** Exercise brief **
Copy each line in the data that includes the word "image".
((
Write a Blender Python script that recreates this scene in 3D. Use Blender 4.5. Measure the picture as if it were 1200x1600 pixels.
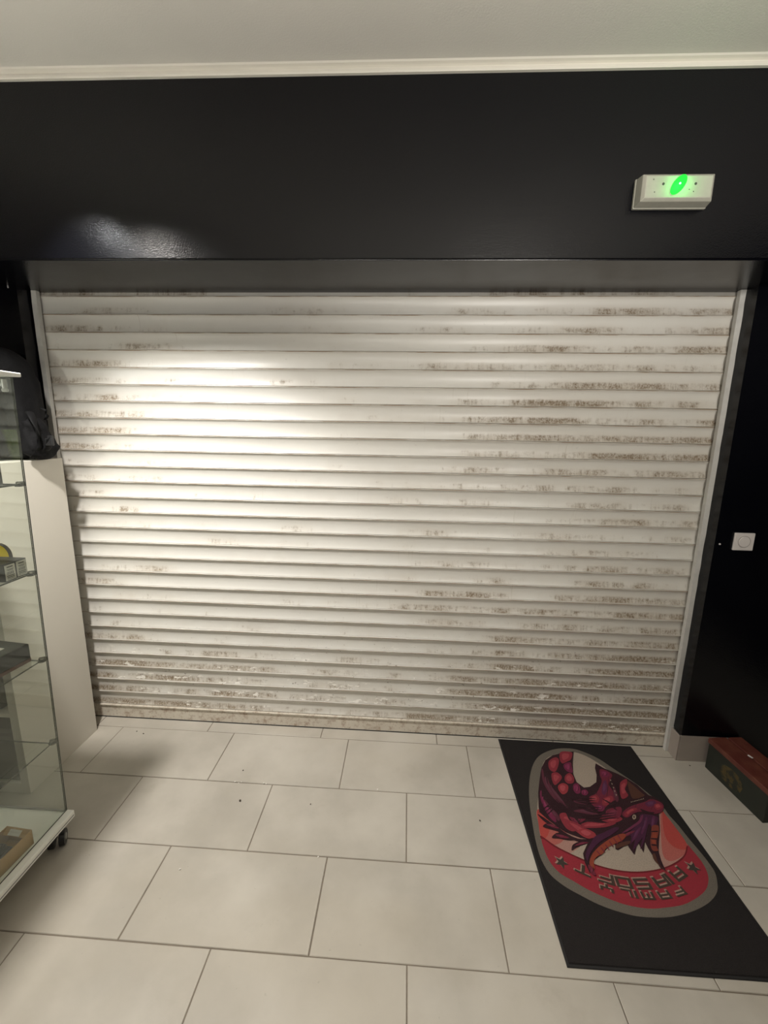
import bpy, bmesh, math, random
from mathutils import Vector, Matrix
from mathutils.geometry import tessellate_polygon
random.seed(7)
for o in list(bpy.data.objects): bpy.data.objects.remove(o)
S = bpy.context.scene; COL = S.collection; PI = math.pi
# ------------------------------------------------------------------ camera
F_PX, W_PX = 661.81, 1200
cam = bpy.data.cameras.new('camera'); co = bpy.data.objects.new('camera', cam); COL.objects.link(co)
yaw, pitch, roll = -0.054576, 0.194299, -0.016586
fw = Vector((math.sin(yaw)*math.cos(pitch), math.cos(yaw)*math.cos(pitch), -math.sin(pitch)))
rt = Vector((math.cos(yaw), -math.sin(yaw), 0)); dn = fw.cross(rt)
r2 = rt*math.cos(roll)+dn*math.sin(roll); d2 = dn*math.cos(roll)-rt*math.sin(roll)
co.matrix_world = Matrix(((r2.x, -d2.x, -fw.x, .62416), (r2.y, -d2.y, -fw.y, -1.97574), (r2.z, -d2.z, -fw.z, 1.57128), (0, 0, 0, 1)))
cam.sensor_fit = 'HORIZONTAL'; cam.sensor_width = 36; cam.lens = 36*F_PX/W_PX; cam.clip_start = .02
S.camera = co
# ------------------------------------------------------------------ world, lamps, exposure
wd = bpy.data.worlds.new('world'); S.world = wd; wd.use_nodes = True
wd.node_tree.nodes['Background'].inputs[0].default_value = (.9, .85, .78, 1)
wd.node_tree.nodes['Background'].inputs[1].default_value = .02
S.view_settings.view_transform = 'Standard'; S.view_settings.look = 'None'
S.view_settings.gamma = 1; S.view_settings.use_curve_mapping = False
S.view_settings.exposure = 0.0
def lamp(name, kind, loc, power, col, target=None, **k):
    l = bpy.data.lights.new(name, kind); l.energy = power; l.color = col
    for a, b in k.items(): setattr(l, a, b)
    o = bpy.data.objects.new(name, l); COL.objects.link(o); o.location = loc
    if target is not None: o.rotation_euler = (Vector(target)-Vector(loc)).to_track_quat('-Z', 'Y').to_euler()
    return o
KEY = (-.68, -.77, 2.485)
lamp('spot_lamp', 'SPOT', KEY, 25, (.97, .985, 1), (-.34, 0, 1.44), spot_size=math.radians(54), spot_blend=.6, shadow_soft_size=.03)
lamp('spot_spill', 'SPOT', (-.60, -.90, 2.50), 198, (1, .955, .90), (-.15, -.85, 0), spot_size=math.radians(124), spot_blend=.9, shadow_soft_size=.04)
WARM = (1, .95, .88)
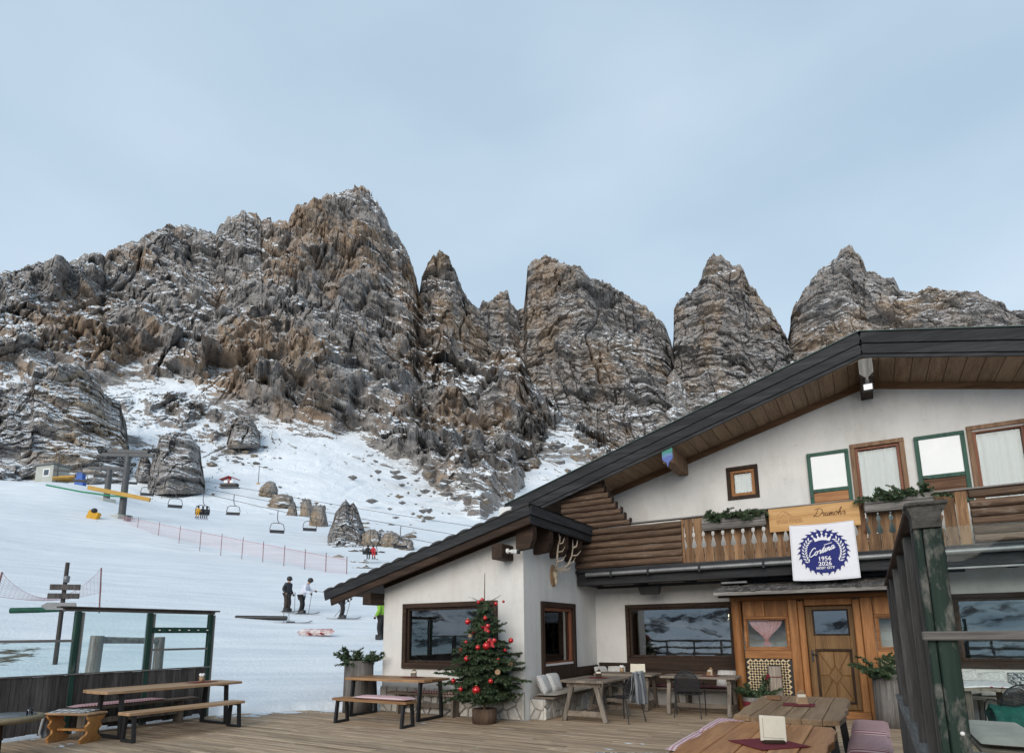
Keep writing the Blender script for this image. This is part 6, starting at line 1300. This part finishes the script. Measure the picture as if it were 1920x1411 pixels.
# ================================================================== LIFT
M_pyl = plain('pylon_steel', (.075, .077, .08), .6, (.11, .11, .112), 2, metal=.3); M_yel = plain('yellow_pad', (.62, .33, .02), .7, (.5, .26, .015), 2); M_blue = plain('blue_paint', (.03, .11, .42), .5, (.025, .09, .34), 2); M_hut = plain('hut_panel', (.45, .46, .42), .7, (.36, .37, .33), 1); M_redr = plain('red_roof', (.33, .035, .03), .6, (.25, .025, .02), 2); M_ora = plain('ochre_paint', (.5, .3, .06), .6, (.42, .24, .05), 2)
M_cable = plain('steel_cable', (.05, .05, .055), .5, (.07, .07, .075), 3)
C1a, C1b = at(170, 868, 100), at(960, 1019, 64); C2a, C2b = at(150, 866, 96), at(960, 1046, 60); C3a, C3b = at(190, 862, 106), at(960, 997, 72)
def cable(a, b, lb):
    n = 24; pts = [a.lerp(b, i/n)-Vector((0, 0, .5*4*(i/n)*(1-i/n))) for i in range(n+1)]; tag(MB().tube(pts, .03, 5, smooth=True).build('lift_cable', M_cable), lb, 'cable', 'chairlift cables'); return lambda t: a.lerp(b, t)-Vector((0, 0, .5*4*t*(1-t)))
k1 = cable(C1a, C1b, 'middle lift cable crossing the slope above the chairs'); k2 = cable(C2a, C2b, 'lower lift cable crossing the slope with most chairs'); k3 = cable(C3a, C3b, 'upper lift cable crossing the slope')
def lift_chair(root_lb, loc, rz=0.):
    o = empty('lift_chair', loc, rz); o.scale = (.82,)*3; tag(o, root_lb, 'lift chair', 'chairs of the chairlift')        # hangs below its cable; local x = across the seat
    MB().tube([(0, 0, 0), (-.05, .1, -.6), (0, .25, -1.3), (.25, .2, -1.75)], .06, 6).build('hanger', M_pyl, o)
    MB().tube([(-.85, .2, -3.1), (-.95, .2, -2.6), (-.8, .2, -1.9), (-.4, .2, -1.75), (.4, .2, -1.75), (.8, .2, -1.9), (.95, .2, -2.6), (.85, .2, -3.1)], .055, 6).build('frame', M_pyl, o)
    MB().box(-.95, .95, -.45, .15, -3.2, -3.08, bev=.03).build('seat', M_metal, o); MB().box(-.95, .95, .13, .2, -3.0, -2.72, bev=.02).build('backrest', M_metal, o); MB().tube([(-.9, -.5, -3.12), (.9, -.5, -3.12)], .04, 6).build('foot_bar', M_pyl, o); return o
def t_of(k, px):     # where on the cable a photo column falls
    lo, hi = 0., 1.
    f = lambda t: (lambda p: CX+F_PX*((math.cos(YAW)*(p.x-CAM[0])+math.sin(YAW)*(p.y-CAM[1]))/((-math.sin(YAW)*(p.x-CAM[0])+math.cos(YAW)*(p.y-CAM[1]))*math.cos(PITCH)+math.sin(PITCH)*(p.z-CAM[2]))))(k(t))
    for _ in range(30):
        m = (lo+hi)/2
        if f(m) < px: lo = m
        else: hi = m
    return lo
for px, k, lb in ((383, k2, 'lift chair carrying riders, third from the right pylon'), (440, k1, 'empty lift chair right of the riders'), (522, k2, 'empty lift chair hanging lowest in the middle'), (583, k1, 'empty lift chair just left of the tall boulder'), (695, k2, 'lift chair with a red rider right of the tall boulder'), (752, k1, 'empty lift chair nearest the annex roof'), (332, k2, 'empty lift chair below the rounded outcrop'), (280, k1, 'empty lift chair right of the pylons'), (250, k3, 'empty lift chair touching the right pylon'), (192, k3, 'lift chair in front of the left pylon'), (155, k2, 'lift chair just right of the blue drive')):
    lift_chair(lb, k(t_of(k, px)), YAW+.35+random.uniform(-.15, .15))
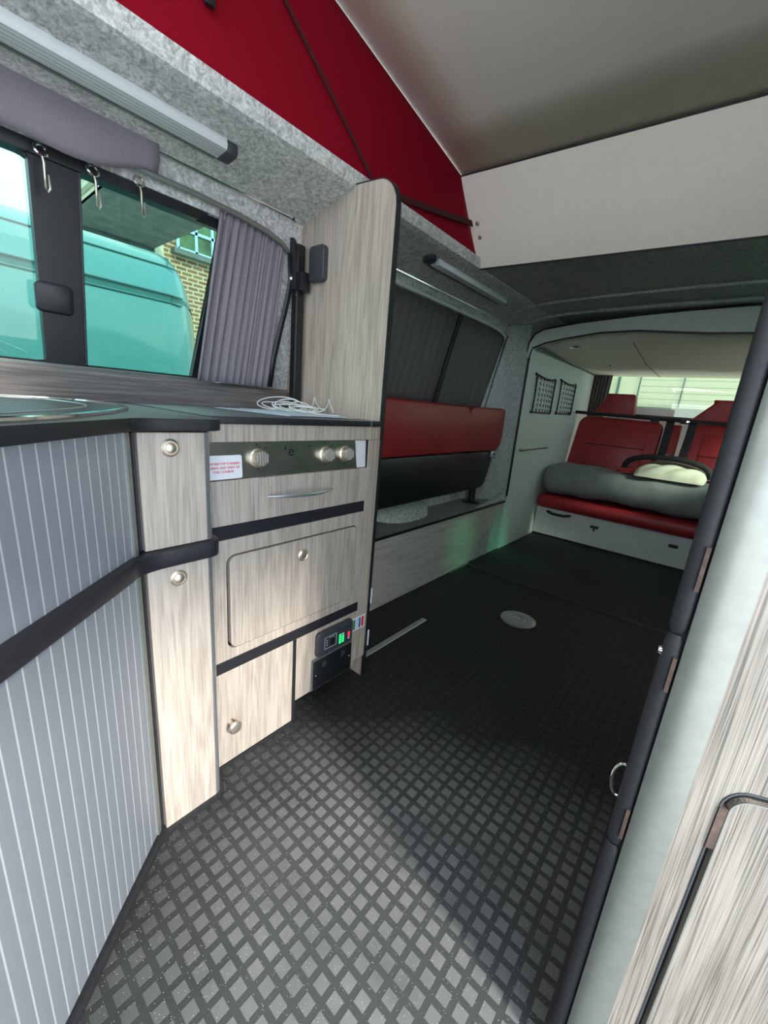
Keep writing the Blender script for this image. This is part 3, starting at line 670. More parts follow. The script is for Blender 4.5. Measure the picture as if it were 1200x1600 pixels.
# curtain rails
for x0, x1, lb in ((-.9, .895, 'chrome curtain rod above the kitchen window'), (1.0, 2.50, 'thin chrome curtain rod beyond the tall oak panel')):
    t = thing('curtain_rod', lb, 'rod', (x0, 1.166, 1.449), 'chrome curtain rods')
    tube('rod', [(x0, 1.166, 1.449), (x1, 1.166, 1.449)], .0055, M['chrome'], t, 10)
    tube('rod_end', [(x1-.03, 1.166, 1.449), (x1-.012, 1.168, 1.450), (x1, 1.182, 1.453)], .0065, M['charcoal'], t, 10)
for x0, x1, z, lb in ((-.9, .83, 1.388, 'pale curved curtain track along top of the kitchen window'), (1.0, 2.44, 1.395, 'pale curtain track above the closed dark curtains')):
    p = [(x0, 1.164, z+.008), (x1-.26, 1.164, z+.008), (x1-.14, 1.164, z+.004), (x1-.05, 1.165, z-.006), (x1+.0, 1.168, z-.018), (x1+.028, 1.176, z-.032)]
    o = tube('curtain_track', p, .0075, M['alu_pale'] if x0 < 0 else M['side'], None, 8); setp(o, lb, 'track', 'curtain tracks')
# valance: rolled grey cloth hanging over the rod
def val(i, j):
    x = -.9+1.375*i/60; k = j/10; wav = .008*math.sin(x*13)+.006*math.sin(x*29+1)
    if j <= 3: a = PI*.75*(1-j/3); return Vector((x, 1.166+.0085*math.cos(a+PI/2)*-1 - .004*math.sin(a), 1.470+.004*math.sin(a)))
    q = (j-3)/7; zz = 1.470-(.112-.038*min(1, max(0, (x-.28)/.17)))*q + wav*q*.8
    return Vector((x, 1.152-.014*math.sin(q*PI)+.006*math.sin(x*17)*q, zz))
o = link('cloth_valance', a_grid(bmesh.new(), val, 60, 10), M['curtain'], None, True); solid(o, .003, 0)
setp(o, 'plain grey cloth strip hanging over the chrome rod above window', 'valance')
# three eyelets with hanging hooks
def hook(x, z, lab):
    t = thing('curtain_hook', lab, 'hook', (x, 1.160, z), 'metal hooks below the grey valance')
    tube('eyelet', [(x+.010*math.cos(a), 1.160+.003*math.sin(a), z+.010*math.sin(a)) for a in [2*PI*k/18 for k in range(18)]], .0026, M['chrome'], t, 8, True)
    p = [(x, 1.158, z-.008), (x+.002, 1.156, z-.022), (x+.001, 1.155, z-.045), (x+.001, 1.154, z-.066), (x+.003, 1.152, z-.072), (x+.006, 1.151, z-.066), (x+.006, 1.151, z-.042)]
    tube('hook', p, [.002, .003, .0024, .0028, .0024, .003, .002], M['steel'], t, 8); return t
h0 = hook(.257, 1.351, 'metal eyelet and hook hanging in front of the black window pillar')
copy_tree(h0, (.087, 0, .002), 'middle one of the three metal hooks hanging under the valance')
copy_tree(h0, (.177, 0, .018), 'metal eyelet and hook nearest the free end of the grey valance')

def curtain(name, parent, top, bot, nfold, amp, mat, n=120, m=16, thick=.002, ph=0):
    def f(i, j):
        s = i/n; k = j/m
        a = Vector(top(s)); b = Vector(bot(s)); p = a*(1-k)+b*k
        d = amp*(.6+.4*math.sin(s*7+ph))*math.sin(2*PI*nfold*s + 1.2*math.sin(3*s+ph) + .5*k)
        d += amp*.35*math.sin(2*PI*nfold*2.3*s+ph)
        return p + Vector((amp*.5*math.cos(2*PI*nfold*s+ph)*k, -d, 0))
    o = link(name, a_grid(bmesh.new(), f, n, m), mat, parent, True); solid(o, thick, 0); return o
t = thing('open_curtain', 'grey pleated curtain drawn aside at the right of kitchen window', 'curtain', (.7, 1.2, .95))
def ctop(s):
    x = .640+.214*s; z = 1.392-.026*max(0, (s-.35)/.65)**1.6; return (x, 1.178, z)
curtain('cloth', t, ctop, lambda s: (.566+.232*s, 1.200, .946), 9, .008, M['curtain'])
p0 = [(.862, 1.170, 1.352), (.866, 1.168, 1.28), (.857, 1.172, 1.22), (.836, 1.182, 1.12), (.820, 1.190, 1.04), (.808, 1.196, .947)]
bm = bmesh.new()
a_grid(bm, lambda i, j: Vector(p0[i])+Vector(((-.008, .008)[j], -.003*j, 0)), 5, 1)
o = link('black_hem', bm, M['black'], t, True); solid(o, .004, 0)
lathe('snap_button', [(.006, 0), (.006, .003), (.003, .005)], (.866, 1.164, 1.282), (-.5, -1, 0), M['chrome'], t, 14)
# unseen closed curtains on the door side, gaps shaped to let sun in
for x0, x1, lb in ((1.09, 1.75, 'unseen dark curtain behind the wardrobe, top corner lowered to let sun through'), (1.755, 2.18, 'dark closed curtain on the door side between its two neighbours'), (2.235, 2.48, 'narrow dark curtain on door side before the rear bay')):
    t = thing('closed_curtain', lb, 'curtain', ((x0+x1)/2, -.63, .93), 'dark closed curtains on the door side')
    sun_notch = (lambda s: .15*min(1, max(0, (s-.70)/.05))) if x0 < 1.5 else (lambda s: 0)  # top corner lowered to throw a sun patch on the bench
    curtain('cloth', t, lambda s: (x0+(x1-x0)*s, -.635, 1.445-sun_notch(s)), lambda s: (x0+(x1-x0)*s, -.635, .92), max(2, int((x1-x0)*9)), .004, M['curtain_dark'], 60, 8)
t = thing('closed_curtain', 'dark curtain covering lower half of the rear door side window', 'curtain', (3.4, -.63, .93), 'dark closed curtains on the door side')
curtain('cloth', t, lambda s: (2.84+1.18*s, -.635, 1.06), lambda s: (2.84+1.18*s, -.635, .92), 9, .006, M['curtain_dark'], 60, 6)
# closed dark curtains beyond the panel
for x0, x1, y, lb, ph in ((.96, 1.90, 1.172, 'dark closed curtain directly behind the tall oak panel', 0), (1.88, 2.47, 1.172, 'dark closed curtain nearest the rear seats beside the side bench', 2)):
    t = thing('closed_curtain', lb, 'curtain', ((x0+x1)/2, y, .95), 'dark closed side curtains')
    curtain('cloth', t, lambda s: (x0+(x1-x0)*s, 1.173, 1.394), lambda s: (x0-(.10 if x0 > 1.5 else .06)+(x1-x0-.03)*s, 1.218, .93), 7, .006, M['curtain_dark'], 90, 8, ph=ph)
    xe = x1 if x0 < 1.5 else x1-.01
    tube('dark_edge', [(xe, 1.160, 1.385), (xe-.05, 1.178, 1.18), (xe-.10, 1.198, .94)], .011 if x0 < 1.5 else .004, M['black'], t, 8)

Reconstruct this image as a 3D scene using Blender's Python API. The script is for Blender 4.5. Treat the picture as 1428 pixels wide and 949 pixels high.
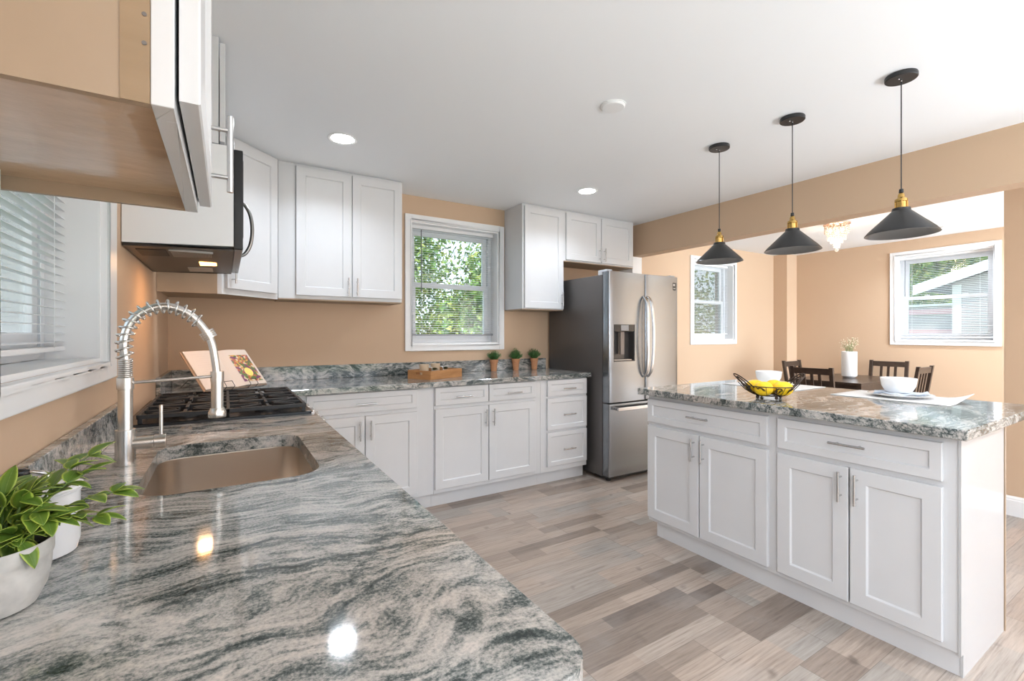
))
** Answer for this exercise **
Keep writing the Blender script for this image. This is part 6, starting at line 1300. This part finishes the script. Measure the picture as if it were 1920x1411 pixels.
Keep writing the Blender script for this image. This is part 3, starting at line 670. More parts follow. The script is for Blender 4.5. Measure the picture as if it were 1200x1600 pixels.
Reconstruct this image as a 3D scene using Blender's Python API. The script is for Blender 4.5. Treat the picture as 1428 pixels wide and 949 pixels high.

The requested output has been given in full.